Size Matters


    Helmet’s greatest-hits disc, Unsung: The Best of Helmet 1991-1997, put on display the band’s brilliantly calculated savagery and marked their place as a cornerstone in modern heavy music. But if you listen to Helmet, you know there is more to the band than the sonic fist. Aside from the brutality, there was a brilliant, high-impact emotional side that evolved as they perfected their craft. The use of melody that began on tracks such as “Wilma’s Rainbow” from 1994’s Betty added a Quicksand/Fugazi element to the band, which broke in 1992 with the battle-cry “Unsung.” Guitarist and founder Page Hamilton found he could sing well over the properly charged chord progressions. By the time Aftertaste came out in 1997, the angle had been fully developed. Songs such as “Like I Care” and “Broadcast Emotion” showed the band’s success at blending heartfelt emotion (often strained through cynicism, but genuine nonetheless) with that steel-toed assault they were previously known for.
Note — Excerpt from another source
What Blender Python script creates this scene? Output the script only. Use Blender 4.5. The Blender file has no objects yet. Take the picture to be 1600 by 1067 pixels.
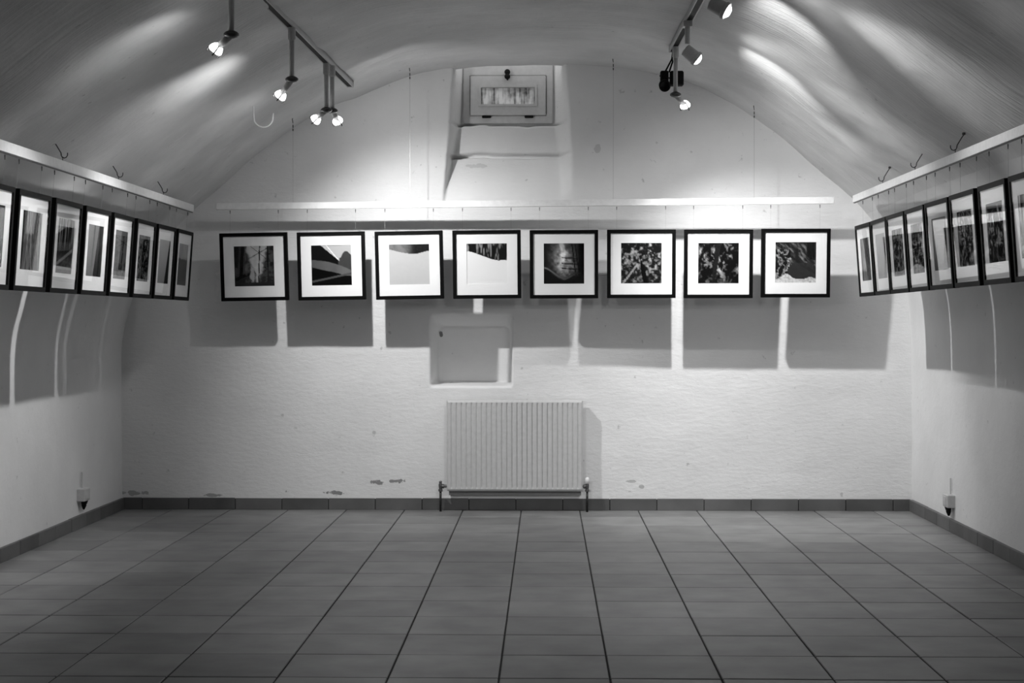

    Of course, I tell you this because Helmet is back — resurrected after a 1999 break-up — with a fifth full-length, Size Matters. Hamilton is rejoined by guitarist John Traynor and backed up with veterans Frank Bello (Anthrax) and John Tempesta (Testament, White Zombie, Rob Zombie). The band drives home the bittersweet, cynical hammer-hybrid with eleven songs that hit as hard as the band ever has, but they take the melodic enhancements even further. At some points there is nothing but a jagged rhythmical void over which Hamilton bares more of his voice and heart to his listeners than he has previously. Perhaps current incidents of recognition have left the man feeling bolder than ever. Good. He deserves it. They all do.

    Make no mistake: This isn’t a way of talking around a softening of a heavy band. No. Indeed, Hamilton may even be angrier. “See You Dead” is a wonderfully bouncy example of how a person can wish death on another in a very matter-of-fact way. “Crashing Foreign Cars” is more of that releasing-the-frustrations-of-life-through-destruction kind of nuance that runs through his lyrics. Hamilton’s voice has acquired a certain dangerous rasp that was only ever-slightly there before, and he has switched off the safety on his words.

    Those who like heavy music that stings with raw emotion finally have something new to listen to.